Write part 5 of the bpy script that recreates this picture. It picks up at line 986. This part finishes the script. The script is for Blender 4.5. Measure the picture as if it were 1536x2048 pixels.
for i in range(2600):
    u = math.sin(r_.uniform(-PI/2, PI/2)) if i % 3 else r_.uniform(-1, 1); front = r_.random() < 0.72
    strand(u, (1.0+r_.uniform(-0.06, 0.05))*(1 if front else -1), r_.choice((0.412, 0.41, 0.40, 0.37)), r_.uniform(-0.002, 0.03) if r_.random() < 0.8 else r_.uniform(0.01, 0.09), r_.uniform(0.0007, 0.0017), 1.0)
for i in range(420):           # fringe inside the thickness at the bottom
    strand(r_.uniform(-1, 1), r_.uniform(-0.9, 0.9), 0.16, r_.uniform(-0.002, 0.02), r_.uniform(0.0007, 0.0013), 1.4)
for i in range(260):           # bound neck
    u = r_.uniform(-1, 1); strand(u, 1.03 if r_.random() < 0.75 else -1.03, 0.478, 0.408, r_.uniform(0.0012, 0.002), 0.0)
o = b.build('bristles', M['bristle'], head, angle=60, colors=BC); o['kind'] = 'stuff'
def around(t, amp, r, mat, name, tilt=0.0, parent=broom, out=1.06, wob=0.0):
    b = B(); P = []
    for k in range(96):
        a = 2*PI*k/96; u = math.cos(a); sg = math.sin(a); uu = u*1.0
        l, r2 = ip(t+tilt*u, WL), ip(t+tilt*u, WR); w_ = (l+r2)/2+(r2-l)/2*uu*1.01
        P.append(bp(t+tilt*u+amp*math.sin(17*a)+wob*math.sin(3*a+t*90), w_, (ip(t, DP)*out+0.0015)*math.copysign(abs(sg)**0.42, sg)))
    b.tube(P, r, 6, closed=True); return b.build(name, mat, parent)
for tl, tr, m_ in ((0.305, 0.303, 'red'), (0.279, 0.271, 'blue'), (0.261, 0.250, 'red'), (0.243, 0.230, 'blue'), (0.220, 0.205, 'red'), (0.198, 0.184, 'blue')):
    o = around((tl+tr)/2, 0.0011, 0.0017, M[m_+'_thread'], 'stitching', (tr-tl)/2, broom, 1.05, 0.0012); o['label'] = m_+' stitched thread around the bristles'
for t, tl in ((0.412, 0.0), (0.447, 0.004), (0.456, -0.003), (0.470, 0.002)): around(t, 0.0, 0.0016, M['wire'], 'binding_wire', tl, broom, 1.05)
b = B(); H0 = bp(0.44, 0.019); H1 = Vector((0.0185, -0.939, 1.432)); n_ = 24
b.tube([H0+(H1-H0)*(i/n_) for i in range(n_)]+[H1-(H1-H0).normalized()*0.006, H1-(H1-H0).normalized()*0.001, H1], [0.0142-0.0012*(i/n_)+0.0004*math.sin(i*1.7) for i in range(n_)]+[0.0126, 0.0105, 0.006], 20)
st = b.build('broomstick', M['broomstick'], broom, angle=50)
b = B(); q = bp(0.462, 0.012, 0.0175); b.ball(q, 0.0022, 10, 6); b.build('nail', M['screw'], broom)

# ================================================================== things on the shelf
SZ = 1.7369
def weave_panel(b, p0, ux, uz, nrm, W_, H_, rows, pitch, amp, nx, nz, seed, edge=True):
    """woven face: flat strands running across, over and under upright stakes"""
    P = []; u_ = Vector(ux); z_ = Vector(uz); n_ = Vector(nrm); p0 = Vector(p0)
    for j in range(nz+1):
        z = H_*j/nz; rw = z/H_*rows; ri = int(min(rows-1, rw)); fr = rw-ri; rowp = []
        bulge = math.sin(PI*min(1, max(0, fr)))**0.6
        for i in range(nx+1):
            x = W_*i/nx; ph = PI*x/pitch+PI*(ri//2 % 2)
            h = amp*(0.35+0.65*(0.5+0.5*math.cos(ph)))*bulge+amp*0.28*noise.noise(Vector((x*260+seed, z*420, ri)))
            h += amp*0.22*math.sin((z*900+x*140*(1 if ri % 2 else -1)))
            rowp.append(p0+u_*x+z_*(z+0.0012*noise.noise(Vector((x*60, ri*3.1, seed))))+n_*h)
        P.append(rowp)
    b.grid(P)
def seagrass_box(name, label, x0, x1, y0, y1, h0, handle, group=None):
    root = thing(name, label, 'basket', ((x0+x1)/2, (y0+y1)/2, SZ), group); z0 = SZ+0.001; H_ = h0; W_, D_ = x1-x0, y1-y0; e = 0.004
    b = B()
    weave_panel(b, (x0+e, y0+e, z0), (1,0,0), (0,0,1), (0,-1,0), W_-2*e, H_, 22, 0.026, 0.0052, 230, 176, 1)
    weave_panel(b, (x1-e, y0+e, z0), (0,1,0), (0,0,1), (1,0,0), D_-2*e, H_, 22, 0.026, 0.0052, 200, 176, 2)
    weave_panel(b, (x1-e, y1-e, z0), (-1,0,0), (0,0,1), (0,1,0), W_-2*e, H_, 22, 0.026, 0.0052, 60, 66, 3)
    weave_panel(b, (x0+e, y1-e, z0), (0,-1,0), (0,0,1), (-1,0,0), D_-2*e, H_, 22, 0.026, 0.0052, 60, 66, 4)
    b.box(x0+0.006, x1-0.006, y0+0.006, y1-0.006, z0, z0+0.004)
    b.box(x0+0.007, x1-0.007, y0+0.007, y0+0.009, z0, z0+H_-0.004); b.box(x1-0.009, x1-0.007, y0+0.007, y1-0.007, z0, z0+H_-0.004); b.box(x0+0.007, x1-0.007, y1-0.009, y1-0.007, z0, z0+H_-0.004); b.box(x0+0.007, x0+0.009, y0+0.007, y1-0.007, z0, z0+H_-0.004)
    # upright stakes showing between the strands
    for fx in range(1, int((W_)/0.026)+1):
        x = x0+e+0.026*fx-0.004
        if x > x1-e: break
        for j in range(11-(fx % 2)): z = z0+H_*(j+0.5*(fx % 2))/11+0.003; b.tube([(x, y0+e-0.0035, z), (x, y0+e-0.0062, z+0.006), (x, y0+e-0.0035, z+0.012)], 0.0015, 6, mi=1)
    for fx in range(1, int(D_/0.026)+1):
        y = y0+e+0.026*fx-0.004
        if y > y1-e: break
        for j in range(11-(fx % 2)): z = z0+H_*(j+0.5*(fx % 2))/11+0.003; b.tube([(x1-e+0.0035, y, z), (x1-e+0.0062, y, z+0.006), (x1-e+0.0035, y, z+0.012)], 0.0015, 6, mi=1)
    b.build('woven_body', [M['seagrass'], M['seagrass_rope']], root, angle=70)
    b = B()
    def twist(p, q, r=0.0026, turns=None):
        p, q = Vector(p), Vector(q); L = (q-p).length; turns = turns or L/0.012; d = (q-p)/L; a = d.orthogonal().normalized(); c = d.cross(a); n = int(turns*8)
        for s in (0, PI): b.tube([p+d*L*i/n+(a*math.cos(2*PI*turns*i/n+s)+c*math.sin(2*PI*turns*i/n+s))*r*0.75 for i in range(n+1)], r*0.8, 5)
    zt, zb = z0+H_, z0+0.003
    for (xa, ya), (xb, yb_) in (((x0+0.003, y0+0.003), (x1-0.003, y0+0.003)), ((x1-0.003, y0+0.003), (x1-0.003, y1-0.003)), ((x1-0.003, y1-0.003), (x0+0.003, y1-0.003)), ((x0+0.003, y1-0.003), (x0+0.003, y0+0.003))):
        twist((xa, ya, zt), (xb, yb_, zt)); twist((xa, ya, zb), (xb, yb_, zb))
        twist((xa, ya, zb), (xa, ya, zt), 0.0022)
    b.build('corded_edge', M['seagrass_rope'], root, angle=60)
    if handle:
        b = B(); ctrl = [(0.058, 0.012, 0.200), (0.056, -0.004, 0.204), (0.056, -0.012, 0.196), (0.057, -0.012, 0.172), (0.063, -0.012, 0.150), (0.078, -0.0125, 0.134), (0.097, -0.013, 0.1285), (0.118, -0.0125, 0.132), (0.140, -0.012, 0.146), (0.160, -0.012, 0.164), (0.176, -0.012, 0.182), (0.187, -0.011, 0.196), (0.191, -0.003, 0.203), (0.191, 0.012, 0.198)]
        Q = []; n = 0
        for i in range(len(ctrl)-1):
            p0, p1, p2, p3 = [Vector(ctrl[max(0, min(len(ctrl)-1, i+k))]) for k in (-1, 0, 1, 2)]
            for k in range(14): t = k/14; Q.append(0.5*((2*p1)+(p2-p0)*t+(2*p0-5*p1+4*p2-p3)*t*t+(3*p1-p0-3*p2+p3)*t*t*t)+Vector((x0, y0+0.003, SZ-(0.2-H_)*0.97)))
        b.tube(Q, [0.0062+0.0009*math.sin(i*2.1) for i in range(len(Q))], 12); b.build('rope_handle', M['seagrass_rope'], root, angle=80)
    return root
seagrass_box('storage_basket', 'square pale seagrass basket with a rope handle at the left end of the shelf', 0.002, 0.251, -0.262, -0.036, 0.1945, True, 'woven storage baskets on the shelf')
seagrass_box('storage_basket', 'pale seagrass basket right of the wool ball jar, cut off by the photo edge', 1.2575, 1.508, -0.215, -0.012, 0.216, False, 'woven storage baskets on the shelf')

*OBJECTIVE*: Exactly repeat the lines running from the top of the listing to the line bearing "b = B(); q = bp(0.462, 0.012, 0.0175);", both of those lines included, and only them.

*FINISHED EXERCISE*:
Write part 5 of the bpy script that recreates this picture. It picks up at line 986. This part finishes the script. The script is for Blender 4.5. Measure the picture as if it were 1536x2048 pixels.
for i in range(2600):
    u = math.sin(r_.uniform(-PI/2, PI/2)) if i % 3 else r_.uniform(-1, 1); front = r_.random() < 0.72
    strand(u, (1.0+r_.uniform(-0.06, 0.05))*(1 if front else -1), r_.choice((0.412, 0.41, 0.40, 0.37)), r_.uniform(-0.002, 0.03) if r_.random() < 0.8 else r_.uniform(0.01, 0.09), r_.uniform(0.0007, 0.0017), 1.0)
for i in range(420):           # fringe inside the thickness at the bottom
    strand(r_.uniform(-1, 1), r_.uniform(-0.9, 0.9), 0.16, r_.uniform(-0.002, 0.02), r_.uniform(0.0007, 0.0013), 1.4)
for i in range(260):           # bound neck
    u = r_.uniform(-1, 1); strand(u, 1.03 if r_.random() < 0.75 else -1.03, 0.478, 0.408, r_.uniform(0.0012, 0.002), 0.0)
o = b.build('bristles', M['bristle'], head, angle=60, colors=BC); o['kind'] = 'stuff'
def around(t, amp, r, mat, name, tilt=0.0, parent=broom, out=1.06, wob=0.0):
    b = B(); P = []
    for k in range(96):
        a = 2*PI*k/96; u = math.cos(a); sg = math.sin(a); uu = u*1.0
        l, r2 = ip(t+tilt*u, WL), ip(t+tilt*u, WR); w_ = (l+r2)/2+(r2-l)/2*uu*1.01
        P.append(bp(t+tilt*u+amp*math.sin(17*a)+wob*math.sin(3*a+t*90), w_, (ip(t, DP)*out+0.0015)*math.copysign(abs(sg)**0.42, sg)))
    b.tube(P, r, 6, closed=True); return b.build(name, mat, parent)
for tl, tr, m_ in ((0.305, 0.303, 'red'), (0.279, 0.271, 'blue'), (0.261, 0.250, 'red'), (0.243, 0.230, 'blue'), (0.220, 0.205, 'red'), (0.198, 0.184, 'blue')):
    o = around((tl+tr)/2, 0.0011, 0.0017, M[m_+'_thread'], 'stitching', (tr-tl)/2, broom, 1.05, 0.0012); o['label'] = m_+' stitched thread around the bristles'
for t, tl in ((0.412, 0.0), (0.447, 0.004), (0.456, -0.003), (0.470, 0.002)): around(t, 0.0, 0.0016, M['wire'], 'binding_wire', tl, broom, 1.05)
b = B(); H0 = bp(0.44, 0.019); H1 = Vector((0.0185, -0.939, 1.432)); n_ = 24
b.tube([H0+(H1-H0)*(i/n_) for i in range(n_)]+[H1-(H1-H0).normalized()*0.006, H1-(H1-H0).normalized()*0.001, H1], [0.0142-0.0012*(i/n_)+0.0004*math.sin(i*1.7) for i in range(n_)]+[0.0126, 0.0105, 0.006], 20)
st = b.build('broomstick', M['broomstick'], broom, angle=50)
b = B(); q = bp(0.462, 0.012, 0.0175); b.ball(q, 0.0022, 10, 6); b.build('nail', M['screw'], broom)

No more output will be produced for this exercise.